Me lo imaginé empujando y tirando de la cadena, día tras día, tratando de soltarse. Casi podía verlo, durmiéndose cada noche agotado por el esfuerzo, pensando en volver a intentarlo a la mañana siguiente. Pero todo era inútil: la estaca era demasiado fuerte para un animal recién nacido, aunque se tratara de un elefante.

Hasta que, un día, el más triste de los días de su corta vida, el animal aceptó con impotencia que no podría liberarse y se resignó a su destino.

Entendí entonces por qué el enorme y poderoso elefante que yo veía en el circo se quedaba encadenado. Él estaba convencido de que nunca podría liberarse de su estaca. No escapa porque cree que no puede. En su memoria de elefante, tiene grabado el recuerdo de la impotencia que sintió poco después de nacer, y nunca más ha vuelto a poner a prueba su fuerza.

Algunas noches sueño que me acerco al elefante encadenado y le digo al oído: “¿Sabes? Tú crees que no puedes hacer algunas cosas sólo porque una vez, hace mucho, lo intentaste y no lo conseguiste. Debes darte cuenta de que el tiempo ha pasado y hoy eres más grande y más fuerte que antes. Si de verdad quisieras liberarte, estoy seguro de que podrías hacerlo. ¿Por qué no lo intentas?”.

A veces me despierto pensando que mi elefante un día finalmente lo intentó y consiguió arrancar la estaca. Entonces sonrío y me imagino que el enorme animal tal vez siga viajando con el circo, porque le gusta mucho divertir a los niños.
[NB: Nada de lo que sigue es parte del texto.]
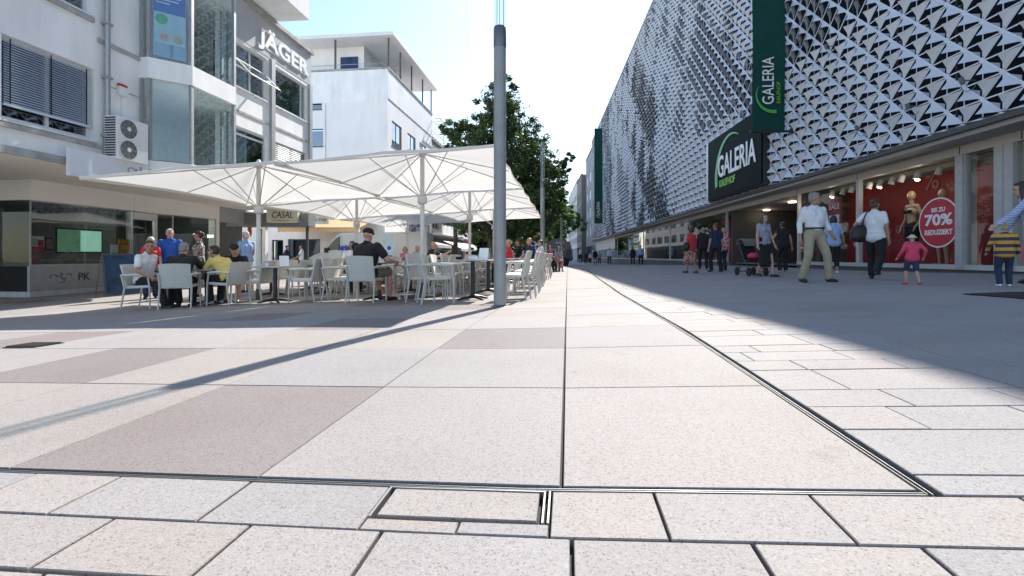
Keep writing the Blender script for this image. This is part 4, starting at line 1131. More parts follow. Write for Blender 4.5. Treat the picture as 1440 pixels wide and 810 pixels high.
# row beyond the corner building
def awn(label, a0, a1, n0, n1, z0, z1, m, grp=None):
    t = thing('shop_awning', label, 'awning', L.w((a0 + a1) / 2, n1, z0), 0, grp)
    mb = MB(); mb.hexa([L.w(a0, n0, z1), L.w(a1, n0, z1), L.w(a1, n1, z0), L.w(a0, n1, z0), L.w(a0, n0, z1 + .03), L.w(a1, n0, z1 + .03), L.w(a1, n1, z0 + .03), L.w(a0, n1, z0 + .03)])
    mb.box(a0, a1, n1 + .001, n1 + .02, z0 - .25, z0 + .02, None, L); build('cloth', mb, m, t)
    mb = MB()
    for a in (a0 + .2, a1 - .2): mb.tube([L.w(a, n1 - .05, z0), L.w(a, n0, z0 - .2)], .03, 6)
    build('arm', mb, M_galv, t)
M_wawn = mat('white_awning', (.78, .77, .74), .8, trans=.3)
awn('long white awning over the black shop windows of the corner building', c0 + .5, c1 - .3, NP + .01, NP + 2.2, 1.75, 2.25, M_wawn)
trel = block('balcony_building', 'grey building with white balconies and a white roof trellis beyond the corner building', c1 + .1, c1 + 17, NP - .15, 13.2, mat('taupe_render', (.30, .28, .27), .8), 3, 4, 3.6, 3.3, 1.7, fr=L, depth=9)
for r in range(3):
    mb = MB(); z = 3.2 + r * 3.3; mb.box(c1 + .6, c1 + 15, NP - .14, NP + 1.0, z - .2, z, None, L); mb.box(c1 + .6, c1 + 15, NP + .92, NP + 1.0, z, z + .85, None, L); build('balcony', mb, M_wall, trel)
mb = MB()
zt = 15.2
for q in range(15):
    a = c1 + .4 + q * 1.1; mb.box(a - .04, a + .04, NP - 2.4, NP + .9, zt, zt + .1, None, L)
for n in (NP - 2.3, NP - 1.2, NP - .1, NP + .85): mb.box(c1 + .3, c1 + 16, n - .04, n + .04, zt - .1, zt - .001, None, L)
for q in range(4): a = c1 + .8 + q * 4.6; mb.box(a - .05, a + .05, NP - .15, NP - .05, 13.4, zt - .101, None, L)
build('trellis', mb, M_wall, trel)
awn('pale awning along the shops of the balcony building', c1 + .8, c1 + 16, NP + 1.05, NP + 3.0, 1.5, 2.3, M_wawn)
ob = block('orange_building', 'ochre building with a red sign far down the left side', c1 + 17.2, c1 + 30, NP - .1, 12.5, mat('ochre_render', (.45, .27, .12), .8), 3, 3, 3.7, 3.2, 1.7, fr=L, depth=9)
block('pale_house', 'pale building closing the left row behind the trees', c1 + 30.3, c1 + 75, NP + 1.5, 14, mat('pale_render', (.6, .62, .63), .8), 4, 9, 3.5, 3.0, 1.6, fr=L, depth=9)
x0, x1, z0, z1 = frontal(645, 656, 329, 344, 68)
t = thing('red_sign', 'square red shop sign projecting from the ochre building', 'shop sign', (x0, 68, z0))
mb = MB(); mb.box(x0, x1, 68, 68.3, z0, z1); build('panel', mb, mat('sign_red', (.62, .03, .05), .4), t)
mb = MB(); mb.box(x0, x1, 68.0, 68.25, z0 - 1.0, z0 - .002); build('white_panel', mb, M_white, t)
mb = MB(); mb.box(x0 - 4.5, x0 - .002, 68.1, 68.2, z1 - .5, z1 - .4); build('bracket', mb, M_galv, t)
# ------------------------------------------------------------------ lamp posts
M_post = mat('post_grey', (.30, .315, .315), .5, .25, var=.12, scale=5, streak=.18)
M_acr = glass('lamp_glass', (.9, .95, .96), .08)
def lamp_post(label, p, h=4.05, r=.092):
    t = thing('lamp_post', label, 'lamp post', p, 0, 'tall lamp posts along the paving')
    q = Vector(p)
    mb = MB(); mb.lathe(q, [(r, -.05), (r, h)], 28); build('pole', mb, M_post, t, smooth=True)
    mb = MB(); mb.lathe(q, [(r + .045, -.02), (r + .045, .006), (r + .012, .012), (r + .004, .03)], 28); build('base_ring', mb, mat('post_dark', (.14, .145, .16), .4, .5), t, smooth=True)
    mb = MB(); mb.box(q.x - .035, q.x + .035, q.y - r - .006, q.y - r + .02, q.z + .55, q.z + .85); build('hatch', mb, M_post, t, bevel=.004)
    mb = MB(); mb.lathe(q, [(r + .002, h - .30), (r + .004, h - .295), (r + .004, h - .005), (r * .96, h + .01)], 28); build('collar', mb, mat('post_dark', (.14, .145, .16), .4, .5), t, smooth=True)
    mb = MB(); mb.lathe(q, [(r * .93, h + .011), (r * .93, h + 1.5)], 24); build('lamp_cylinder', mb, M_acr, t, smooth=True)
    mb = MB()
    for k in range(3):
        a = k * 2.1 + .4; mb.tube([q + Vector((r * .6 * math.cos(a), r * .6 * math.sin(a), h)), q + Vector((r * .6 * math.cos(a), r * .6 * math.sin(a), h + 1.5))], .006, 6)
    build('rod', mb, M_steel, t)
    mb = MB(); mb.lathe(q, [(r, h + 1.501), (r, h + 1.6), (r * .9, h + 1.62)], 24); build('cap', mb, M_post, t, smooth=True)
    return t
LP0 = gp(703, 431)
lamp_post('tall grey lamp post standing alone before the white umbrellas', LP0, 4.17)
P2 = gp(763, 386); lamp_post('second grey lamp post at the far end of the chair rows', P2, 3.95)
P3 = Vector((P2.x + 2.2, P2.y + 13.5, 0)); P3.z = gz(P3.x, P3.y); lamp_post('third grey lamp post far down the street by the bench', P3, 4.0)

# ------------------------------------------------------------------ umbrellas
M_can = mat('white_canvas', (.74, .725, .69), .85, var=.03, scale=2, trans=.42, bump=.08, bscale=14)
M_rib = mat('grey_rib', (.58, .58, .57), .45, .4)
M_hub = mat('pale_hub', (.62, .62, .60), .4)
hw, hd = 1.86, 2.22
def umbrella():
    t = thing('umbrella', 'white square umbrella', 'umbrella', (0, 0, 0), 0, 'white market umbrellas over the cafe')
    # local x across the street, y along it; z = 0 at the ground
    zt, ze = 3.02, 2.5
    sl = .055
    Z = lambda x, y, z: Vector((x, y, z + sl * x))
    apex = Z(0, 0, zt)
    cs = [(-hw, -hd), (hw, -hd), (hw, hd), (-hw, hd)]
    mids = [(0, -hd * .985), (hw * .985, 0), (0, hd * .985), (-hw * .985, 0)]
    rim = []
    for i in range(4):
        a, m, b = cs[i], mids[i], cs[(i + 1) % 4]
        for (p, q, dzp, dzq) in ((a, m, 0, .045), (m, b, .045, 0)):
            for k in range(5):
                s = k / 5; e = 1 - .028 * math.sin(math.pi * s)
                rim.append(Z((p[0] + (q[0] - p[0]) * s) * e, (p[1] + (q[1] - p[1]) * s) * e, ze + (dzp + (dzq - dzp) * s)))
    mb = MB(); n = len(rim); lev = 6; b0 = 0
    mb.v = [tuple(apex)]
    for l in range(1, lev + 1):
        f = l / lev
        for j, p in enumerate(rim):
            seam = abs(((j % 5) / 5) - .5) * 2 if j % 5 else 1
            q = apex.lerp(p, f); q.z -= .045 * math.sin(math.pi * f) * (1 - seam) + .006 * math.sin(j * 2.3 + l * 1.7)
            mb.v.append(tuple(q))
    for j in range(n): mb.f.append([0, 1 + j, 1 + (j + 1) % n]); mb.m.append(0); mb.c.append(None)
    for l in range(lev - 1):
        for j in range(n):
            a = 1 + l * n; mb.f.append([a + j, a + n + j, a + n + (j + 1) % n, a + (j + 1) % n]); mb.m.append(0); mb.c.append(None)
    cv = build('canopy', mb, M_can, t, smooth=True)
    mb = MB()
    for j in range(n):
        a, b = rim[j], rim[(j + 1) % n]; mb.poly([a, b, b - Vector((0, 0, .05)), a - Vector((0, 0, .05))])
    build('hem', mb, M_can, cv, recalc=False)
    mb = MB(); mb.lathe((0, 0, 0), [(.045, .02), (.045, zt - .02)], 16); build('pole', mb, M_hub, t, smooth=True)
    mb = MB(); mb.lathe((0, 0, 0), [(.085, 1.93), (.10, 1.95), (.10, 2.06), (.08, 2.08)], 16); build('slider', mb, M_hub, t, smooth=True)
    mb = MB(); mb.lathe((0, 0, 0), [(.07, zt - .1), (.08, zt - .02), (.05, zt + .03), (.02, zt + .08)], 14); build('finial', mb, M_hub, t, smooth=True)
    for (x, y) in cs + mids:
        tip = Z(x * .985, y * .985, ze - .03); mb = MB()
        st = apex + Vector((0, 0, -.05))
        mb.tube([st, tip], .012, 6)
        rb = build('rib', mb, M_rib, t)
        k = .42 if (x and y) else .5
        mb = MB(); mb.tube([(0, 0, 2.04), st.lerp(tip, k)], .009, 6); build('strut', mb, M_rib, rb)
    mb = MB(); mb.box(-.35, .35, -.35, .35, .0, .06); mb.lathe((0, 0, 0), [(.06, .06), (.06, .3)], 14); build('base_plate', mb, mat('iron_base', (.10, .10, .10), .6), t, bevel=.008)
    return t
um0 = umbrella()
U = [(-1.86, 10.03), (-5.48, 10.46)]
ul = ['front right white umbrella whose corner reaches towards the lone lamp post', 'front left white umbrella reaching across to the corner shop',
      'second row white umbrella behind the big front right one', 'second row white umbrella above the capped man',
      'third row white umbrella nearest the second lamp post', 'small looking third row white umbrella before the long white awning']
k = 0
for row in range(3):
    for side in range(2):
        x = U[side][0] + .1139 * 4.9 * row; y = U[side][1] + .9935 * 4.9 * row
        zz = gz(x, y)
        if side == 1: zz = min(zz, gz(x + 3.7, y - .4) - .17)
        loc = (x, y, zz if side == 0 else zz)
        if k == 0: o = um0; o.location = loc; o.rotation_euler = (0, 0, -th); o['label'] = ul[0]
        else: o = dup(um0, loc, -th, ul[k])
        k += 1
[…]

Pero ya no está encadenado.

(…)

Pensaba escribir una columna acerca de los cambios sociales de las últimas décadas en Chile. Acerca de los chilenos nacidos junto a la democracia, hijos de quienes pateaban piedras en la marginalidad de los ochentas. Ellos que fueron escolares durante la revuelta pingüina de 2006, que fueron universitarios de primera generación en la protesta de 2011, y que son jóvenes profesionales de primera generación, endeudados y desencantados en el estallido de 2019.

Pensaba citar al sociólogo Manuel Canales, quien ya hace tiempo revelaba “la emergencia de un nuevo movimiento o actor social, que presiona ya no en base de la necesidad sino del derecho social”.

Recordar cómo la investigadora Kathya Araujo decribe a una generación “de individuos con una imagen fortalecida de sí, y con una confianza aumentada en sus propias capacidades y agencia”, y como ellos ya no toleran “una sociedad rígida, de carácter verticalista, autoritario y elitista, donde unos reclaman una suerte de jerarquía natural respecto a otros, y en donde rige una lógica de privilegios”

Concluir cómo el propio Canales sentencia que “se equivocaron creyendo que seguía un pueblo antiguo, conformado, a las duras, a su inferioridad social como asunto real y natural (…) El pueblo este, nuevo, profesional, no se cree ya aquello. Ni lleva yugo ni se siente menos”.

Pero para qué. Si en este día histórico la parábola del elefante lo dice todo, y mejor.